- EXERCISE PROMPT -
In the lines below, output everything from the first line through the line containing "sun.location = (60, 0, 40)" exactly as it is. Pictures are not part of the output.

- GIVEN MATERIAL -

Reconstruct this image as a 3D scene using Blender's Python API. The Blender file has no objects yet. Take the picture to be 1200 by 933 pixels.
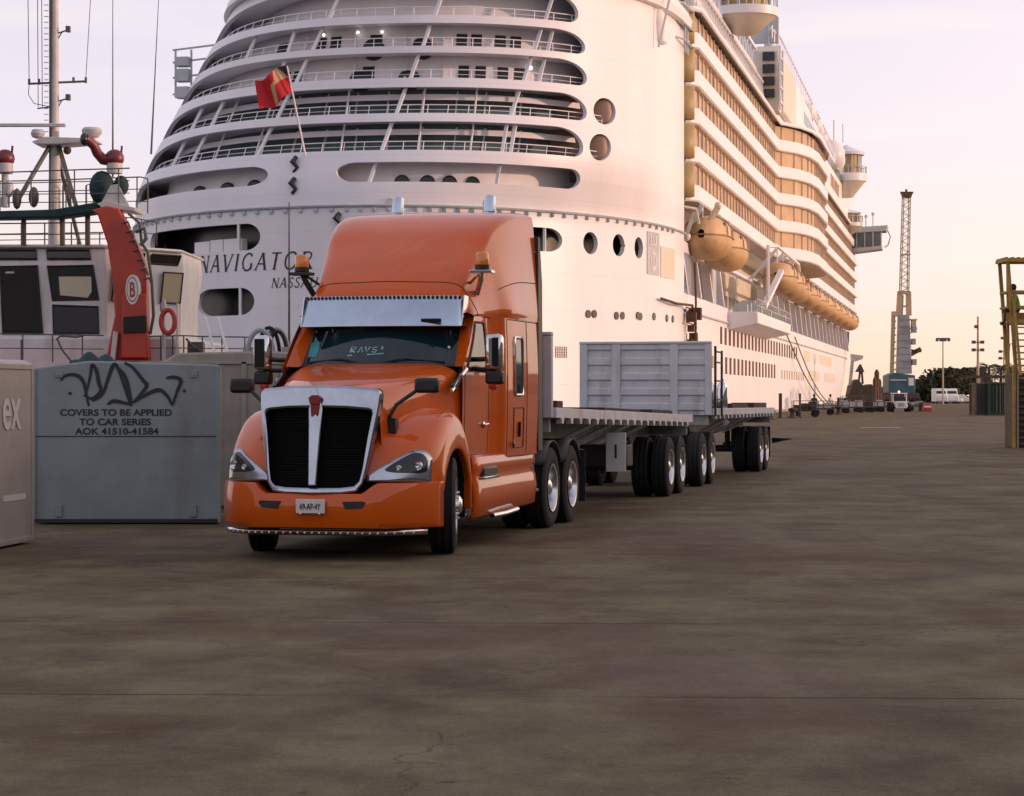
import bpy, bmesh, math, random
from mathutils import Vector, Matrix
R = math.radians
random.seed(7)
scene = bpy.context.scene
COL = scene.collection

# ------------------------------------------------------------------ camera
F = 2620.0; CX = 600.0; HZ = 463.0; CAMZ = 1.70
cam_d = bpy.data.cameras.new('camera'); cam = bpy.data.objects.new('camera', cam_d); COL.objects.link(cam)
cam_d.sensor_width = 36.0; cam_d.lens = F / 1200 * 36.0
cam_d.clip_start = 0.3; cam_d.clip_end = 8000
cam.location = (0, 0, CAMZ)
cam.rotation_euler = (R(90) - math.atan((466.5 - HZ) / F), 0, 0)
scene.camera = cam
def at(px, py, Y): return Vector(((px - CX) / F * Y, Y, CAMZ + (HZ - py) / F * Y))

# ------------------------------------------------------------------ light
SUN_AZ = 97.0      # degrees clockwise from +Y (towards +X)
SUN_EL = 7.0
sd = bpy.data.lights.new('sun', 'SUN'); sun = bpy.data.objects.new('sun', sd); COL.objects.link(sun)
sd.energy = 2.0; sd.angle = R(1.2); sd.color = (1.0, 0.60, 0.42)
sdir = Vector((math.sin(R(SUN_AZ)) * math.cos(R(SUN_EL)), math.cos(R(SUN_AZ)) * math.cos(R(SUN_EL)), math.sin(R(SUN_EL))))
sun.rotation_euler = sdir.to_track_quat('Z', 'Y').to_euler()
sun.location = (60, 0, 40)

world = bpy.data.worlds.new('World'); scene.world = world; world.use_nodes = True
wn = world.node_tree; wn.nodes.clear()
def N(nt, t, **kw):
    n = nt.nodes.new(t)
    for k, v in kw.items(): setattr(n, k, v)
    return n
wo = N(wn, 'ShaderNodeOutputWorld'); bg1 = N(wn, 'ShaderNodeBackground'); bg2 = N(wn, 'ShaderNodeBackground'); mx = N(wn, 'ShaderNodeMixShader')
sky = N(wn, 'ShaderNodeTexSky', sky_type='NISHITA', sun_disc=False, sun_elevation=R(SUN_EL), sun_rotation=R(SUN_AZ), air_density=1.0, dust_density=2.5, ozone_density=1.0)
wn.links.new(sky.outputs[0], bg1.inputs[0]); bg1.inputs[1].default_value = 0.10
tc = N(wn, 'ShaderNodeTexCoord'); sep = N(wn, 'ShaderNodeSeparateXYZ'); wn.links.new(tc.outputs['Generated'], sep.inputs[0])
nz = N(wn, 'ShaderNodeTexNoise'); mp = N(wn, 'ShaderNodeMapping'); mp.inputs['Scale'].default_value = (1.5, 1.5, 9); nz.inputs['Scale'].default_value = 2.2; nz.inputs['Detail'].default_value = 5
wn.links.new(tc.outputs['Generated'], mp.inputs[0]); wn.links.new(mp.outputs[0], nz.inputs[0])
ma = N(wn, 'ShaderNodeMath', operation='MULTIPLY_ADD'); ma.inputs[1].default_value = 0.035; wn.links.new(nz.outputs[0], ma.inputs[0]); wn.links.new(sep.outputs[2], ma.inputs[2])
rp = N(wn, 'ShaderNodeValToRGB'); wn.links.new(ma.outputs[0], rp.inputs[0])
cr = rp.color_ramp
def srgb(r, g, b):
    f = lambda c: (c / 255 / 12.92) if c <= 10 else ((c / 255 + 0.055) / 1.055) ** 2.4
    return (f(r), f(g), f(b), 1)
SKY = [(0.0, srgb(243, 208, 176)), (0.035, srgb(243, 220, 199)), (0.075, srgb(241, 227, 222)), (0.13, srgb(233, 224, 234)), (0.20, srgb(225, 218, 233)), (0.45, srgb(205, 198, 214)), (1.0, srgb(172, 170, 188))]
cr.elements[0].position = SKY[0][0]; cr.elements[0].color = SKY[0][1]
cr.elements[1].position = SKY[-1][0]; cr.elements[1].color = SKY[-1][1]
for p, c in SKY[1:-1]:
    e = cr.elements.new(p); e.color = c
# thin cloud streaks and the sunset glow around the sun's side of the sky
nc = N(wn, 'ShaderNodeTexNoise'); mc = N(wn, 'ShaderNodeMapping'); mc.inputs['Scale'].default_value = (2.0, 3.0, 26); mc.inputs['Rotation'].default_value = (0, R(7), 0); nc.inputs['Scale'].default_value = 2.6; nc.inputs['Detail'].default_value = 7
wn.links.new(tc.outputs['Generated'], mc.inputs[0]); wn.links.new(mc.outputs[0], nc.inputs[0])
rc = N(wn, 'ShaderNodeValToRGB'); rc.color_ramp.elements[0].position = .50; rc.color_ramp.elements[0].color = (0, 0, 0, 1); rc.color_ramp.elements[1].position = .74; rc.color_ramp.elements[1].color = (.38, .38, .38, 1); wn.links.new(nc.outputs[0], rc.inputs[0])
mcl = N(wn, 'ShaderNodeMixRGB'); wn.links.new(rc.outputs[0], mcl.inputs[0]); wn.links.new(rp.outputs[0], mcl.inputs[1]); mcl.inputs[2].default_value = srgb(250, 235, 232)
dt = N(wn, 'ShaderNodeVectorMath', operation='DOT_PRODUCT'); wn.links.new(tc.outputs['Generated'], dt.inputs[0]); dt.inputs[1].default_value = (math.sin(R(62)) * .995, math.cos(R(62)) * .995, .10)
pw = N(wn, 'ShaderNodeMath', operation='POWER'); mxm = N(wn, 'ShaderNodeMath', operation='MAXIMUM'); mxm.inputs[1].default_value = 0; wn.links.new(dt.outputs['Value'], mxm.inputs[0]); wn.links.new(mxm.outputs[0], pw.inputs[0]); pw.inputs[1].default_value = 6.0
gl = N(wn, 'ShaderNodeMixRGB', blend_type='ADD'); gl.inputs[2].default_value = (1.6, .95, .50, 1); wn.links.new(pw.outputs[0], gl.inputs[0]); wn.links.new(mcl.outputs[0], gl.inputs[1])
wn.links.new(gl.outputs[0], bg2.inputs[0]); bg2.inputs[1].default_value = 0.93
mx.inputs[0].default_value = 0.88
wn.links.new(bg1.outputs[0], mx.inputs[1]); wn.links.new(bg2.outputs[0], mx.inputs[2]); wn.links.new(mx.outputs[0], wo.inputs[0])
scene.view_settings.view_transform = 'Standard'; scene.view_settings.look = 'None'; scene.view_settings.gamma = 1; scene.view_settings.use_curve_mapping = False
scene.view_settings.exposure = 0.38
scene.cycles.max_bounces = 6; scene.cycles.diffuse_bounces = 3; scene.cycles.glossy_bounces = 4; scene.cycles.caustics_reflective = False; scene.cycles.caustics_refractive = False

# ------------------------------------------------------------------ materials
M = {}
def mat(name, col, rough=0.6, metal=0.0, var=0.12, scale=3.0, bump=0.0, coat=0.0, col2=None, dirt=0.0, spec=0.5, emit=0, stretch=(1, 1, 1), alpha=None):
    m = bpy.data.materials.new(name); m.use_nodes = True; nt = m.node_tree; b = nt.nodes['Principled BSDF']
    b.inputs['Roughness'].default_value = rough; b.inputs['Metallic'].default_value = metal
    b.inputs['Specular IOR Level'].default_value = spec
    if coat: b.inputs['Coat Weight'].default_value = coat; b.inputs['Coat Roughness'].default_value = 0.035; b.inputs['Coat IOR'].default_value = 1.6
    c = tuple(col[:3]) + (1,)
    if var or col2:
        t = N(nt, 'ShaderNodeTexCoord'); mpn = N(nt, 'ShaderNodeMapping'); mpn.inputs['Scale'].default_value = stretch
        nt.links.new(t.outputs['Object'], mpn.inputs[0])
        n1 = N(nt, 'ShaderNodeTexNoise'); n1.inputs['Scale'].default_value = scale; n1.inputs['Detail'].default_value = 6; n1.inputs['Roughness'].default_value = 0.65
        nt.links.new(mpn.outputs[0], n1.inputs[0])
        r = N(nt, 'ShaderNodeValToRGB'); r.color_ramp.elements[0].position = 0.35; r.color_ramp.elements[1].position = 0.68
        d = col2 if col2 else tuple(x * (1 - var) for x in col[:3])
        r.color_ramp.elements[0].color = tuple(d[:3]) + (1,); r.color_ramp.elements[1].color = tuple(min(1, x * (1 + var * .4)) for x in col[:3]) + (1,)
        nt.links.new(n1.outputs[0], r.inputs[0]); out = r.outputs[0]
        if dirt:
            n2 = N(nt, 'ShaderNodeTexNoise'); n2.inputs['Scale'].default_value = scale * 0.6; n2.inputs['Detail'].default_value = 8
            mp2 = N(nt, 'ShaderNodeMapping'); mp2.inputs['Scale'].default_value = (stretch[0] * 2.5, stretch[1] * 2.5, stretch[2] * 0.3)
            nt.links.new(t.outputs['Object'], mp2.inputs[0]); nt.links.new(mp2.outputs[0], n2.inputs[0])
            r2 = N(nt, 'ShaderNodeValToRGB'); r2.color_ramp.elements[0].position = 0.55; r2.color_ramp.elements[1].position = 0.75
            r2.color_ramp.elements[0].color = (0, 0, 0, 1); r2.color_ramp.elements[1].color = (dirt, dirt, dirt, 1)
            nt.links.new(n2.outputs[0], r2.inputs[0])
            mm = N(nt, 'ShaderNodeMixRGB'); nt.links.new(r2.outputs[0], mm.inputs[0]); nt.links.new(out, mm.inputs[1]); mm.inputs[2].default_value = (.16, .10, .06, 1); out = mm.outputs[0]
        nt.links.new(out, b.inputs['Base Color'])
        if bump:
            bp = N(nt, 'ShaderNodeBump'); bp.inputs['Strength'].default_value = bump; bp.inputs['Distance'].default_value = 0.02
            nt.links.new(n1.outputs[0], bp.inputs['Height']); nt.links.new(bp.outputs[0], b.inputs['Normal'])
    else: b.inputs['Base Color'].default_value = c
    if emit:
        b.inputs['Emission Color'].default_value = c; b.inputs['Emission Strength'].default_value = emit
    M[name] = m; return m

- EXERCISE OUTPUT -
Reconstruct this image as a 3D scene using Blender's Python API. The Blender file has no objects yet. Take the picture to be 1200 by 933 pixels.
import bpy, bmesh, math, random
from mathutils import Vector, Matrix
R = math.radians
random.seed(7)
scene = bpy.context.scene
COL = scene.collection

# ------------------------------------------------------------------ camera
F = 2620.0; CX = 600.0; HZ = 463.0; CAMZ = 1.70
cam_d = bpy.data.cameras.new('camera'); cam = bpy.data.objects.new('camera', cam_d); COL.objects.link(cam)
cam_d.sensor_width = 36.0; cam_d.lens = F / 1200 * 36.0
cam_d.clip_start = 0.3; cam_d.clip_end = 8000
cam.location = (0, 0, CAMZ)
cam.rotation_euler = (R(90) - math.atan((466.5 - HZ) / F), 0, 0)
scene.camera = cam
def at(px, py, Y): return Vector(((px - CX) / F * Y, Y, CAMZ + (HZ - py) / F * Y))

# ------------------------------------------------------------------ light
SUN_AZ = 97.0      # degrees clockwise from +Y (towards +X)
SUN_EL = 7.0
sd = bpy.data.lights.new('sun', 'SUN'); sun = bpy.data.objects.new('sun', sd); COL.objects.link(sun)
sd.energy = 2.0; sd.angle = R(1.2); sd.color = (1.0, 0.60, 0.42)
sdir = Vector((math.sin(R(SUN_AZ)) * math.cos(R(SUN_EL)), math.cos(R(SUN_AZ)) * math.cos(R(SUN_EL)), math.sin(R(SUN_EL))))
sun.rotation_euler = sdir.to_track_quat('Z', 'Y').to_euler()
sun.location = (60, 0, 40)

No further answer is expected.